Criação de Coletivo Negro do sistema de justiça
Os participantes anunciaram a criação de um coletivo negro para tratar do racismo no sistema de justiça no Rio de Janeiro. De acordo com Juliana Vargas, vice-presidente da Assemperj | Sindsemp-RJ, é muito importante porque o sistema de justiça é um dos que mais resiste às mudanças, devido à forma que se estrutura e atua para a manutenção das hierarquias e desigualdades. É um modelo em que, segundo ela, faz com que cada um permaneça no seu lugar social e no caso do negro é o cárcere, a subserviência e ausência de protagonismo.
O representante da Asdperj, Leonardo Quintão, lembrou que mesmo em espaços de poder a pessoa negra está sempre sendo lembrada da sua cor em situações do cotidiano.

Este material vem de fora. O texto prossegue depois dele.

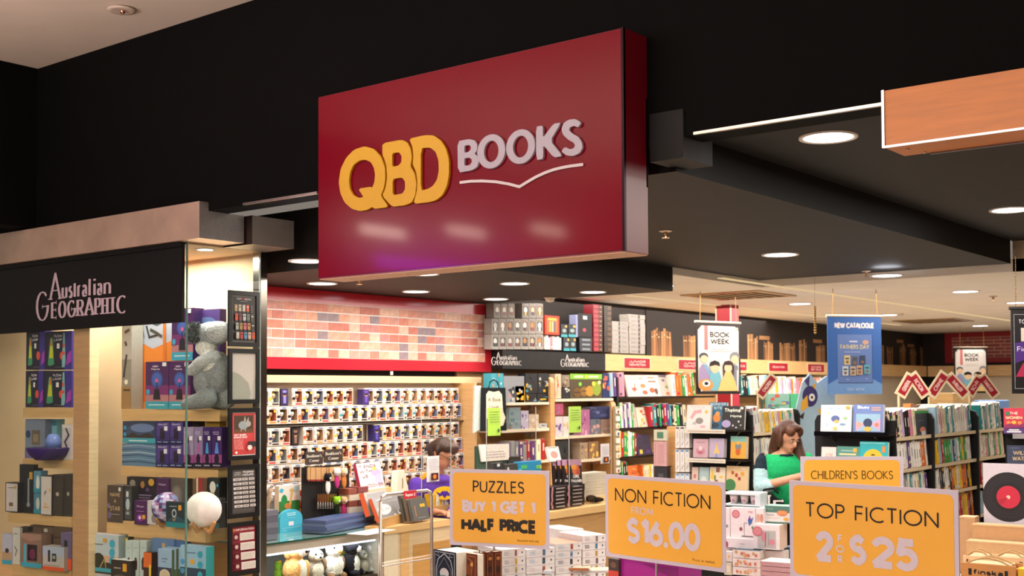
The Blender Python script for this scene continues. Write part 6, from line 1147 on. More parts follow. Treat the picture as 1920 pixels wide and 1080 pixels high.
def poster_people(z=0):
    return [('r', 0, 0, 1, 1, '#2b211e'), ('p', [(.12, .04), (.88, .04), (.96, .1), (.96, .9), (.88, .96), (.12, .96), (.04, .9), (.04, .1)], '#e6dfd8'),
     ('r', .18, .62, .26, .96, '#d07a78'), ('p', [(.18, .62), (.22, .645), (.26, .62), (.26, .7), (.18, .7)], '#d07a78'), ('s', [(.28, .9), (.84, .9), (.9, .86), (.9, .6)], .006, '#b8aeb0'),
     ('t', 'BOOK', .53, .80, .075, .44, '#2a2422', .2), ('t', 'WEEK', .53, .705, .075, .42, '#2a2422', .2), ('r', .36, .632, .7, .638, '#c0a8a8'), ('r', .3, .6, .76, .606, '#c0a8a8'),
     ('s', [(.88, .57), (.92, .6)], .02, '#c8543c'), ('e', .16, .53, .1, .05, '#4a4c58'), ('e', .17, .49, .085, .055, SKf), ('p', [(.05, .12), (.06, .36), (.12, .42), (.2, .42), (.32, .3), (.33, .1)], '#a48fb4'), ('p', [(.14, .42), (.22, .42), (.34, .3), (.3, .24)], '#7fa8c8'),
     ('e', .86, .53, .11, .07, '#8a8a90'), ('e', .86, .49, .09, .06, SKf), ('p', [(.76, .2), (.76, .38), (.84, .42), (.93, .4), (.95, .05), (.86, .05)], '#84868f'), ('r', .9, .06, .93, .34, '#dcdcdc'),
     ('p', [(.3, .05), (.28, .26), (.34, .32), (.5, .32), (.54, .24), (.48, .05)], '#79b6c4'), ('e', .4, .37, .105, .075, SKf), ('p', [(.28, .39), (.3, .45), (.4, .475), (.5, .45), (.52, .39), (.42, .41)], '#2c1e1a'),
     ('p', [(.6, .2), (.58, .4), (.62, .46), (.72, .475), (.8, .45), (.84, .38), (.82, .22)], '#3a2420'), ('e', .7, .37, .09, .07, SKf), ('p', [(.6, .41), (.66, .45), (.78, .45), (.8, .41)], '#3a2420'),
     ('p', [(.46, .045), (.54, .2), (.62, .27), (.62, .31), (.78, .31), (.78, .27), (.86, .18), (.9, .045)], '#e8c478'), ('s', [(.62, .28), (.6, .22), (.66, .2)], .02, SKf), ('s', [(.78, .28), (.82, .22)], .02, SKf),
     ('e', .19, .13, .165, .085, '#dc9450'), ('e', .2, .15, .09, .045, '#f0ece6'), ('e', .2, .15, .045, .023, '#1c1820'), ('c', .09, .93, .022, '#c8bcb0'), ('c', .91, .93, .022, '#c8bcb0'), ('c', .09, .055, .022, '#c8bcb0'), ('c', .91, .055, .022, '#c8bcb0')]
p1 = onZ(1345, 548, ZW); pb1 = PL(74, p1)
banner('large hanging poster of cartoon dressed-up people reading BOOK WEEK', pb1, 1306, 606, 1389, 739, '#2b211e', poster_people(), ZW, ((1313, 600), (1381, 600)))
p2 = onZ(1600, 542, ZW); pb2_ = PL(50, p2)
BC = ['#d8c080', '#5a6070', '#3c4a66', '#c0ccd4', '#b8a890', '#c09a7c', '#5fa8b8']
its = [('r', 0, 0, 1, 1, '#3a66ad'), ('p', [(0, 0), (1, 0), (1, .13), (.82, .2), (.5, .23), (.18, .2), (0, .13)], '#6f9ad0'), ('t', 'NEW CATALOGUE', .5, .85, .075, .74, '#e2dfe4', .26), ('r', .19, .14, .83, .76, '#33477c'), ('r', .18, .15, .82, .77, '#6580bc'), ('t', 'FATHERS DAY', .5, .58, .06, .54, '#c9bf9a', .2), ('r', .4, .67, .55, .69, '#c8cce0'), ('e', .7, .67, .06, .03, '#c8a08c'), ('r', .3, .54, .6, .548, '#aab4d4')]  # the cover's drop shadow is painted as a darker offset rectangle
for i, (x, z, k) in enumerate(((.3, .38, 0), (.44, .37, 1), (.58, .38, 2), (.26, .24, 3), (.4, .24, 4), (.52, .25, 5), (.66, .26, 6))): its += [('r', x, z, x+.11, z+.12, BC[k]), ('r', x+.02, z+.07, x+.09, z+.09, '#444a60'), ('e', x+.055, z+.035, .03, .02, '#8a6a5a')]
its += [('t', 'OUT NOW', .5, .045, .035, .32, '#b8c8e4', .16), ('e', .35, .19, .03, .008, '#8fa4d4'), ('e', .7, .2, .02, .008, '#8fa4d4')]
banner('large blue hanging banner reading NEW CATALOGUE with a raised magazine cover', pb2_, 1553, 594, 1654, 739, '#3a66ad', its, ZW, ((1561, 590), (1645, 590)))
p3 = onZ(1820, 612, ZW); pb3 = PL(45, p3)
banner('distant dim hanging poster of cartoon people at far right', pb3, 1790, 652, 1852, 737, '#2b211e', poster_people(), ZW, ((1800, 648), (1845, 648)), rail='#b8a890')
pb4 = PL(38, onD(1930, 650, 8.4)); t, w_, h_ = banner('black hanging banner with white border and pink print at the right edge', pb4, 1898, 580, 1968, 738, '#1b181b', [('s', [(.08, .06), (.08, .94), (.92, .94), (.92, .06), (.08, .06)], .012, '#a8a4a8'), ('t', 'TOP 10', .45, .83, .05, .5, '#c8c4c8', .16), ('r', .26, .62, .7, .78, '#c8bcae'), ('p', [(.1, .36), (.9, .5), (.9, .66), (.1, .6)], '#4a2a74'), ('t', 'Fiction', .45, .5, .06, .6, '#e0dce4', .12), ('p', [(.1, .2), (.9, .2), (.9, .46), (.3, .36)], '#a82a4c')], 2.83, ((1905, 576), (1960, 576)), rail='#2a2628')
# short gold bead drop
p = onD(1528, 580, 9.8); tp = ZW; o = chain('gold_bead_chain', (p.x, p.y, PL(38, p).at(1528, 624).z), (p.x, p.y, PL(38, p).at(1528, 577).z), '', None, .012, 10); tag(o, 'short loose gold bead chain hanging left of the blue banner', 'chain')
o2 = put('wire', MB().tube([(0, 0, 0), (0, 0, ZW-p.z-.0)], .0015, '#9a8a70', 5), METAL, o, loc=(p.x, p.y, p.z))
# ================================================================ BOOKCASES IN THE AISLES
BKC = '#121113'
def gondola(label, ug, us, v0, v1, ztop, bays, shelfz, sides=True):
    """two sided bookcase; ug = front of the side facing right, us = far side"""
    t = empty('bookcase', ((ug+us)/2, v0, 0)); tag(t, label, 'bookcase'); h = (ug-us)/2
    put('centre_panel', MB().box(-.02, .02, .03, v1-v0, 0, ztop-.02, BKC), BLACK, t)
    put('plinth', MB().box(-h, h, .03, v1-v0, 0, .12, BKC), BLACK, t)
    for v in bays:
        pts = [(-h-.02, 0), (h+.02, 0), (h+.02, ztop-.05), (h, ztop-.01), (h-.04, ztop), (-h+.04, ztop), (-h, ztop-.01), (-h-.02, ztop-.05)]
        put('end_panel', MB().prism(pts, 0, .03, BKC), BLACK, t, loc=(0, v-v0, 0))
    for z in shelfz:
        s = put('shelf', MB().box(.02, h, .03, v1-v0, z-.014, z, '#c2a98a').box(-h, -.02, .03, v1-v0, z-.014, z, '#c2a98a'), WOOD, t)
        put('label_strip', MB().box(h, h+.004, .03, v1-v0, z-.022, z+.004, '#dcc6a2'), CARD, s)
    return t
UG1 = -3.12; PG1 = PU(UG1); v10 = PG1.at(1664, 820).y-.04; v1b = PG1.at(1745, 815).y; v1c = PG1.at(1829, 808).y; v11 = PG1.at(1890, 810).y
zs = [PG1.at(1664, 823).z, PG1.at(1700, 880).z, PG1.at(1790, 920).z, PG1.at(1790, 978).z]
gondola('tall black bookcase of pale spines at the right of the shop', UG1, UG1-.5, v10, v11, PG1.at(1750, 773).z, (v10, v1b, v1c, v11), zs)
PB1 = PU(UG1-.015); 
W1 = 'black right bookcase'
def brow(pl, x0, x1, z, ytop, where, grp, pal, seed, lean=-13, **k):
    """row of books whose foot is on height z"""
    # foot pixel at x0 found by bisection
    lo, hi = 700, 1100
    for _ in range(30):
        m = (lo+hi)/2
        if pl.at(x0, m).z > z: lo = m
        else: hi = m
    return bookrow(pl, x0, x1, lo, lo-(ytop), where, grp, pal, seed, lean=lean, tmin=.024, tmax=.044, **k)
g1 = 'books in the black right bookcase'
brow(PB1, 1664, 1720, zs[0], 54, 'top shelf, first bay, '+W1, g1, [9, 4, 5, 2, 15, 1, 10, 12], 71); cover('display_novel', 'dark grey novel with a bright green top edge on the first bay', 'book', PB1.shift(.01), (1714, 770, 1741, 818), '#3f444c', [('r', 0, .9, 1, 1, '#3f9a48'), ('e', .6, .25, .2, .12, '#d8866a'), ('r', .5, .05, .8, .2, '#d8d4d8'), ('r', .2, .6, .7, .63, '#6a7078')], .03, 0)
brow(PB1, 1758, 1825, zs[0], 53, 'top shelf, second bay, '+W1, g1, [0, 0, 2, 1, 9, 0, 15, 0, 11], 72); brow(PB1, 1841, 1880, zs[0], 50, 'top shelf, third bay, '+W1, g1, [0, 13, 1, 0, 11], 73)
brow(PB1, 1664, 1742, zs[1], 55, 'second shelf, first bay, '+W1, g1, [1, 0, 0, 1, 0, 10, 8, 0, 0], 74); brow(PB1, 1759, 1825, zs[1], 48, 'second shelf, second bay, '+W1, g1, [7, 0, 6, 6, 3, 2, 4, 0, 8, 6], 75); brow(PB1, 1841, 1884, zs[1], 46, 'second shelf, third bay, '+W1, g1, [9, 0, 1, 6, 0, 9], 76)
brow(PB1, 1690, 1744, zs[2], 50, 'third shelf, first bay, '+W1, g1, [11, 2, 13, 10, 1, 0], 77); brow(PB1, 1760, 1826, zs[2], 50, 'third shelf, second bay, '+W1, g1, [8, 0, 12, 7, 0, 7, 3, 0], 78); brow(PB1, 1841, 1850, zs[2], 44, 'third shelf, third bay, '+W1, g1, [4, 0], 79)
brow(PB1, 1795, 1828, zs[3], 50, 'fourth shelf, second bay, '+W1, g1, [8, 4, 7, 12, 0, 2], 80); brow(PB1, 1841, 1848, zs[3], 44, 'fourth shelf, third bay, '+W1, g1, [4, 2], 81)
# top of bookcase: papers
zt1 = PG1.at(1750, 773).z
for i, (px, py, w_, d_, c_, lb) in enumerate(((1700, 768, .5, .34, '#e4dccd', 'white paper sheets lying on top of the right bookcase, left'), (1760, 764, .34, .26, '#d9cbb0', 'cream flat box on top of the right bookcase'), (1860, 766, .3, .26, '#5f84b8', 'blue leaning folder on top of the right bookcase'))):
    q = PU(UG1-.24).at(px, 790); tag(put('flat_pack', MB().bbox(-d_/2, d_/2, -w_/2, w_/2, 0, .03+.02*i, c_), CARD, loc=(q.x, q.y, zt1+.001), yaw=R(4*i)), lb, 'paper')
q = PU(UG1-.24).at(1712, 790); tag(put('orange_cards', MB().box(-.06, -.0, -.05, .05, 0, .03, '#d8803c').box(.0, .05, -.05, .05, 0, .02, '#6a4a34'), CARD, loc=(q.x, q.y, zt1+.032)), 'small orange and brown card bundle on the white sheets', 'cards')
q = PU(UG1-.24).at(1800, 790); wbx = empty('slatted_wooden_box', (q.x, q.y+.02, zt1+.053), R(90)); tag(wbx, 'pale slatted wooden box on top of the right bookcase', 'box')
for i in range(7): put('slat', MB().bbox(-.2+i*.058, -.146+i*.058, 0, .2, 0, .09, '#cfa467'), WOOD, wbx)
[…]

E ressaltou a sobresposição de opressões sobre as identidades quando envolve outros marcadores sociais: nesse sentio a mulher negra que sofre ainda mais que o homem negro, e se for pobre e lésbica essa camada de opressão é ainda maior, lembrou ainda do etarismo, e assim as opressões vão se sobrepondo.
Ao final, houve alguns comentários e contribuições da plateia que interagiu bastante com os membros da mesa e elogiou a iniciativa desse debate tão necessário para o aprimoramento da democracia.